More than half of logins (53 percent) on social-media sites are fraudulent; and 25 percent of all new account applications on social media are fake, according to a recent analysis. Those numbers far outstrip the overall rate of 10 percent of interactions being fraudulent.
The Arkose Labs Q3 Fraud and Abuse Report found that social-media platforms see a variety of attacks from bots as well as malicious humans, including account takeovers, fraudulent account creation, spam and other abuse. More than three-quarters (75 percent) of attacks on social media are automated bot attacks, according to the analysis.
Unlike other industries, account-takeover attacks are more common for social media, with logins twice as likely to be attacked than account registrations. This is driven by the fraudsters looking to harvest rich personal data from the accounts of legitimate users, according to Arkose.

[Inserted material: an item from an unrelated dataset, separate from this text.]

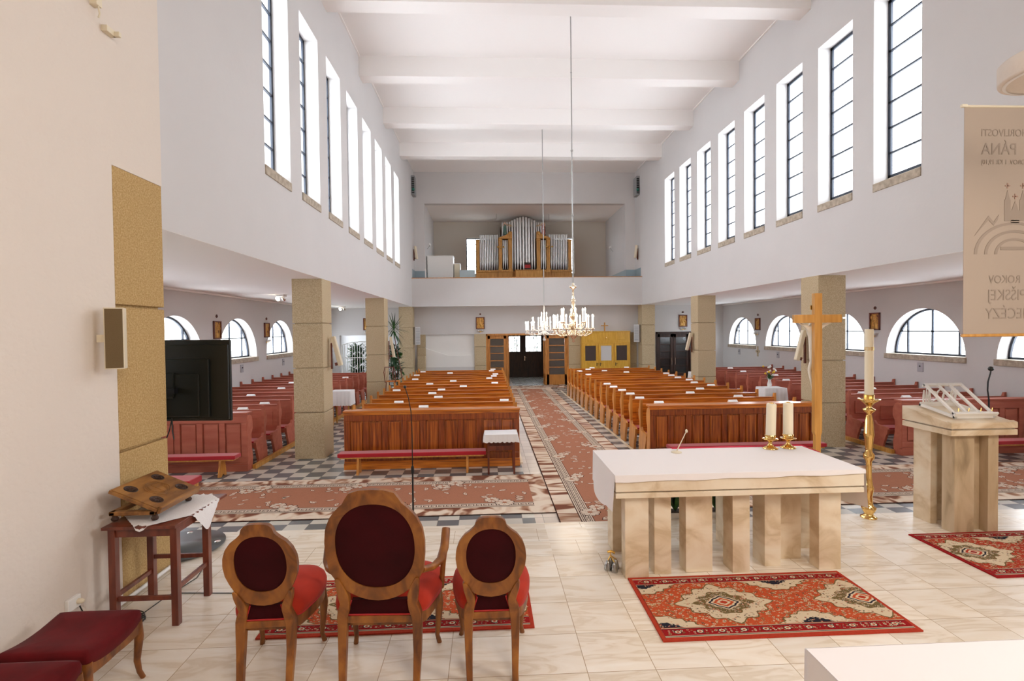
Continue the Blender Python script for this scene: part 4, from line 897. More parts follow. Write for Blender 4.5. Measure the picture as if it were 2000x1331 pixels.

“The extremely high attack rate on social-media logins is indicative of the value placed on the data fraudsters extract from compromised social accounts,” said Kevin Gosschalk, CEO of Arkose, in a media statement. “Because more than 50 percent of social media logins are fraud, we know that fraudsters are using large-scale bots to launch attacks on social-media platforms with the goal of disseminating spam, stealing information, spreading social propaganda and executing social-engineering campaigns targeting trusting consumers.”
From an overall digital fraud perspective, Arkose examined more than 1.2 billion transactions spanning account registrations, logins and payments from financial services, e-commerce, travel, social media, gaming and entertainment industries, and found that one in 10 transactions overall are malicious, ranging from automated bots to humans carrying out scams.
Bots vs. Humans
Automated attacks represent the bulk of the traffic, according to the report, ranging from large-scale account validation attacks, to bots blocking seats on an airline to scripted attacks that scrape user data and inventory.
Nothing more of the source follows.